What is asked
All of the data that follows should be retyped exactly, please, except the pictures.

Data section
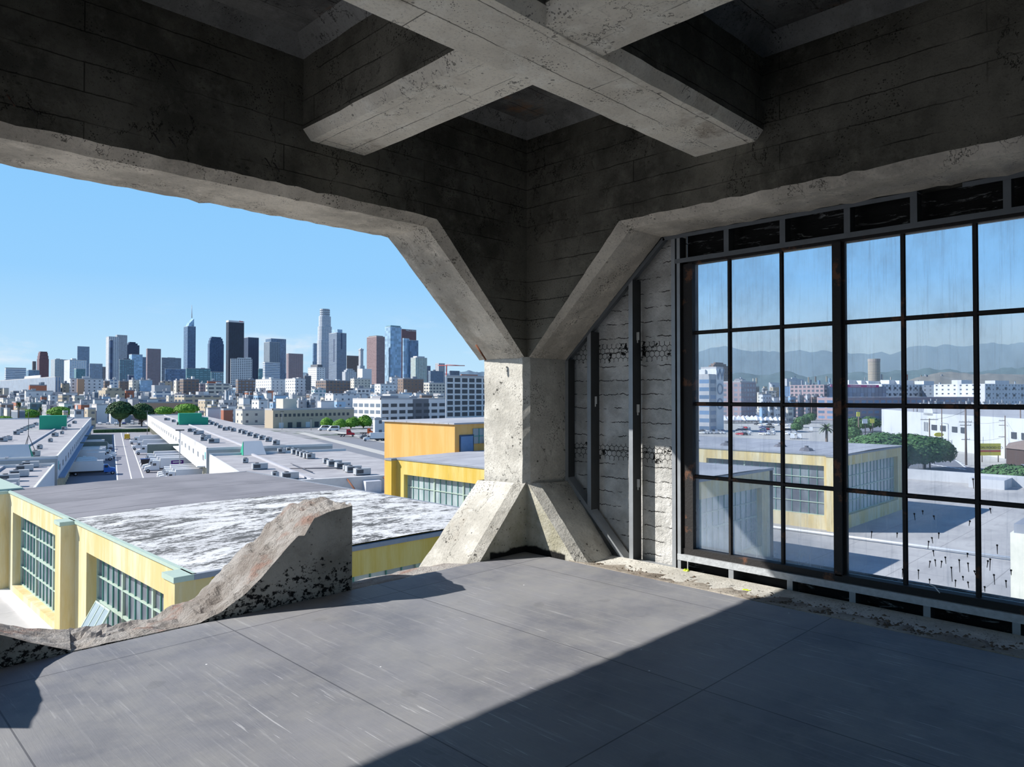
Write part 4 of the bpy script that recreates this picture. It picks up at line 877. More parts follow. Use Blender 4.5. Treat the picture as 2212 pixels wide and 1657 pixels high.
# fac codes: wall, glass, window pitch x, z, width share, height share
FAC = dict(ribbon=(4, 4, 1.0, .45), grid=(5, 4, .62, .55), fine=(3, 3.8, .6, .6), vert=(3, 4, .5, 1.0), glass=(3.4, 4, .92, .86), small=(6, 4.2, .32, .36), wide=(9, 4.6, .72, .5), apt=(4.5, 3.2, .55, .5), none=(5, 5, .0, .0), vglass=(6, 8, .9, .97), sp=(7, 5, .28, .35))
def fm(w_, g_, f_):
    a = FAC[f_]; return facade(W[w_] if isinstance(w_, str) else w_, G[g_], *a)
def zat(px, py, d): return atd(px, py, d).z
def box45(L_, Cn, R_, d, depth=None):
    """footprint aligned with the factory axes whose corner, left end and right end fall at the given pixels"""
    p = atd(Cn, 853, d); xc, yc = p.x, p.y
    def rr(px): return (px - CX) / F
    w_ = (R_ - L_) / F * d
    y2 = xc * (1 - rr(L_)) / (1 + rr(L_)) if L_ < Cn - .3 else None; x2 = yc * (1 + rr(R_)) / (1 - rr(R_)) if R_ > Cn + .3 else None
    if y2 is None: y2 = yc + (depth or w_ * .8)
    if x2 is None: x2 = xc + (depth or w_ * .8)
    return xc, x2, yc, y2
def building(L_, Cn, R_, top, d, mats, label, name='office_tower', cat='tower', tiers=None, base=GZ, extras=None, group=None, roofbits=0, depth=None):
    x0, x1, y0, y1 = box45(L_, Cn, R_, d, depth)
    t = thing(name, label, cat, ((x0 + x1) / 2, (y0 + y1) / 2, base), group)
    zt = zat(Cn, top, d)
    if not isinstance(mats, tuple): mats = (mats, ROOF_L)
    q = MB(); zc = base
    if not tiers: q.box(x0, x1, y0, y1, base, zt); q.build('facade', mats, parent=t)
    else:
        for k, (py, ins) in enumerate(tiers):   # list of (pixel height, inset share) from the ground up
            z = zat(Cn, py, d); ix, iy = (x1 - x0) * ins, (y1 - y0) * ins
            q.box(x0 + ix, x1 - ix, y0 + iy, y1 - iy, zc, z); zc = z
        q.build('facade', mats, parent=t); zt = zc
    q = MB(); e = min(1.2, (x1 - x0) * .02); q.box(x0 - .02, x1 + .02, y0 - .02, y0 + e, zt, zt + 1.1); q.box(x0 - .02, x0 + e, y0, y1, zt, zt + 1.1); q.box(x1 - e, x1, y0, y1, zt, zt + 1.1); q.box(x0, x1, y1 - e, y1, zt, zt + 1.1)
    if not tiers: q.build('parapet', mats[1] if roofbits else ROOF_L, parent=t)
    for i in range(roofbits):
        ww, dd = (x1 - x0) * random.uniform(.12, .3), (y1 - y0) * random.uniform(.12, .3); ax = random.uniform(x0 + 1, x1 - ww - 1); ay = random.uniform(y0 + 1, y1 - dd - 1)
        q = MB(); q.box(ax, ax + ww, ay, ay + dd, zt, zt + random.uniform(2, 4.5)); q.build('roof_house', random.choice((ROOF_L, WHT, ROOF_D)), parent=t)
    if extras: extras(t, x0, x1, y0, y1, zt, d)
    return t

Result
Write part 4 of the bpy script that recreates this picture. It picks up at line 877. More parts follow. Use Blender 4.5. Treat the picture as 2212 pixels wide and 1657 pixels high.
# fac codes: wall, glass, window pitch x, z, width share, height share
FAC = dict(ribbon=(4, 4, 1.0, .45), grid=(5, 4, .62, .55), fine=(3, 3.8, .6, .6), vert=(3, 4, .5, 1.0), glass=(3.4, 4, .92, .86), small=(6, 4.2, .32, .36), wide=(9, 4.6, .72, .5), apt=(4.5, 3.2, .55, .5), none=(5, 5, .0, .0), vglass=(6, 8, .9, .97), sp=(7, 5, .28, .35))
def fm(w_, g_, f_):
    a = FAC[f_]; return facade(W[w_] if isinstance(w_, str) else w_, G[g_], *a)
def zat(px, py, d): return atd(px, py, d).z
def box45(L_, Cn, R_, d, depth=None):
    """footprint aligned with the factory axes whose corner, left end and right end fall at the given pixels"""
    p = atd(Cn, 853, d); xc, yc = p.x, p.y
    def rr(px): return (px - CX) / F
    w_ = (R_ - L_) / F * d
    y2 = xc * (1 - rr(L_)) / (1 + rr(L_)) if L_ < Cn - .3 else None; x2 = yc * (1 + rr(R_)) / (1 - rr(R_)) if R_ > Cn + .3 else None
    if y2 is None: y2 = yc + (depth or w_ * .8)
    if x2 is None: x2 = xc + (depth or w_ * .8)
    return xc, x2, yc, y2
def building(L_, Cn, R_, top, d, mats, label, name='office_tower', cat='tower', tiers=None, base=GZ, extras=None, group=None, roofbits=0, depth=None):
    x0, x1, y0, y1 = box45(L_, Cn, R_, d, depth)
    t = thing(name, label, cat, ((x0 + x1) / 2, (y0 + y1) / 2, base), group)
    zt = zat(Cn, top, d)
    if not isinstance(mats, tuple): mats = (mats, ROOF_L)
    q = MB(); zc = base
    if not tiers: q.box(x0, x1, y0, y1, base, zt); q.build('facade', mats, parent=t)
    else:
        for k, (py, ins) in enumerate(tiers):   # list of (pixel height, inset share) from the ground up
            z = zat(Cn, py, d); ix, iy = (x1 - x0) * ins, (y1 - y0) * ins
            q.box(x0 + ix, x1 - ix, y0 + iy, y1 - iy, zc, z); zc = z
        q.build('facade', mats, parent=t); zt = zc
    q = MB(); e = min(1.2, (x1 - x0) * .02); q.box(x0 - .02, x1 + .02, y0 - .02, y0 + e, zt, zt + 1.1); q.box(x0 - .02, x0 + e, y0, y1, zt, zt + 1.1); q.box(x1 - e, x1, y0, y1, zt, zt + 1.1); q.box(x0, x1, y1 - e, y1, zt, zt + 1.1)
    if not tiers: q.build('parapet', mats[1] if roofbits else ROOF_L, parent=t)
    for i in range(roofbits):
        ww, dd = (x1 - x0) * random.uniform(.12, .3), (y1 - y0) * random.uniform(.12, .3); ax = random.uniform(x0 + 1, x1 - ww - 1); ay = random.uniform(y0 + 1, y1 - dd - 1)
        q = MB(); q.box(ax, ax + ww, ay, ay + dd, zt, zt + random.uniform(2, 4.5)); q.build('roof_house', random.choice((ROOF_L, WHT, ROOF_D)), parent=t)
    if extras: extras(t, x0, x1, y0, y1, zt, d)
    return t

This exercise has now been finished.